I can't agree with Steve on the question of political consequences, though. GWB won't run again, but there's always another election coming along, not just for the GOP but for the Bush clan.

Still, the journalists' decision to keep silent - backed with the full corporate resources of two of the biggest outlets in what the right wing still calls the "liberal media" - did lock us in to four more years of what Jefferson called "the reign of witches," and probably to twenty-five years of Mr. Justice Gonzales, or Mr. (or Ms.) Justice Somebody-even-worse.

 

Well, well, well - here we have the argument that if Rove did what Rove seems to have done, and we had known that before the election, we'd have thrown the bums out.

Doubtful.  One could easily maintain the majority of citizens now want folks in our seat of power who destroy those who give them trouble - it provides a vicarious thrill to a citizenry feeling everyone hates us anyway and it's time to kick some ass.  That too is a tribal thing - the powerless grooving on their proxy bully.

As for the vacancy on the Supreme Court covered last weekend in O'Connor Retires: The Game is Afoot?  That's still playing out.  It's a bit of a farce.

Bruce Reed was President Clinton's domestic policy adviser and is president of the Democratic Leadership Council, and he nails that here

 

Conservatives don't know what's good for them, either. For the last four days, key Republicans have been insisting that nominees shouldn't have to reveal their views on divisive issues like abortion and same-sex marriage. Republicans think a nominee who keeps quiet stands a better chance of confirmation than a Bork-like nominee with clearly articulated conservative views. Will they never learn? The right's greatest disappointments have been Republican nominees who failed to define their views up front: Warren, Souter, O'Connor, Kennedy. Conservatives, not Democrats, ought to be the ones demanding that nominees put their cards on the table. Remember Grover Norquist's rule: Always get it in writing.
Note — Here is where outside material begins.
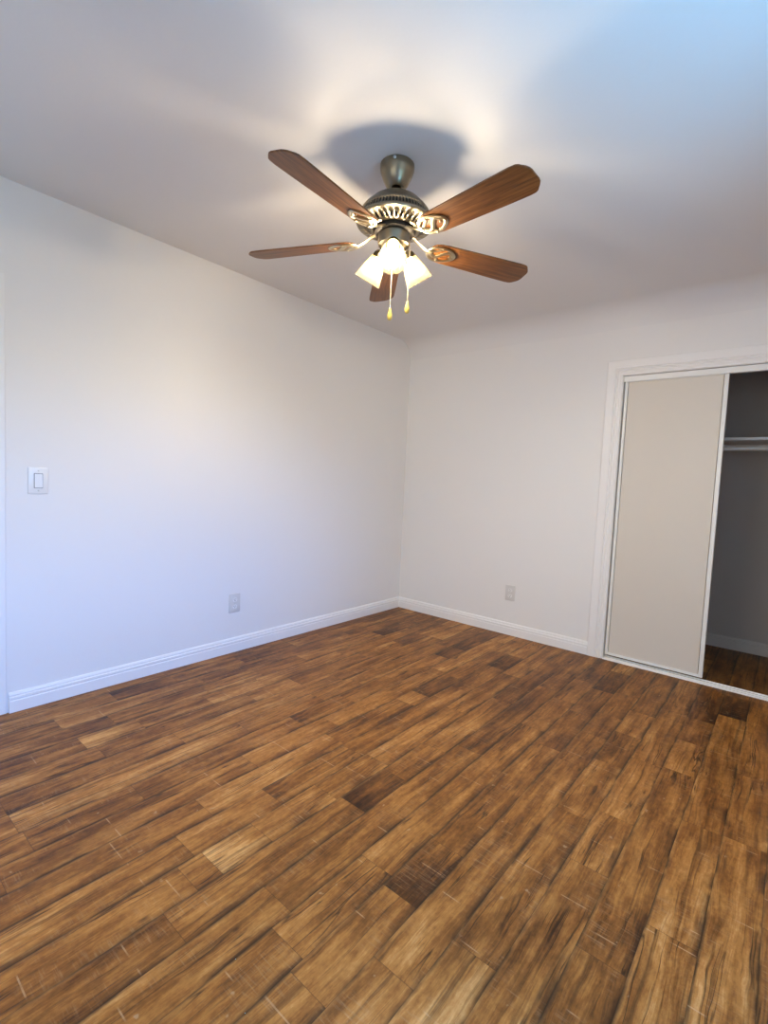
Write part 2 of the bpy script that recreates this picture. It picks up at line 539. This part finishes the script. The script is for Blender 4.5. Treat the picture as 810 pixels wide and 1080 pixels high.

... Another pillar of the Democrats' strategy is to make it harder for Bush to appoint an ultra-conservative by extolling O'Connor as an ultra-centrist. O'Connor has earned an important place in history as the first woman on the Supreme Court, and paved the way for more women on the bench. But let's not get carried away with her jurisprudence. Being a swing vote on this Court does not make her a principled centrist. Even her admirers concede that she was a high-class hack, joining conservatives when she thought the Court could get away with it, ducking when her political antennae sensed a losing issue.

Glowing tributes to O'Connor's sense of judicial restraint conveniently underplay her decisive role in perhaps the greatest judicial overreach of recent times: Bush v. Gore. If Bush is able to shift the balance of the Court enough to overturn Roe v. Wade, O'Connor's vote on the most important decision of her tenure will be the reason. My off-the-cuff declaration: Stop saying she was "not so bad."

 

Yep, it's all farce.  There was a reason I took a break for a few days.  If I want a farce I'll read Feydeau.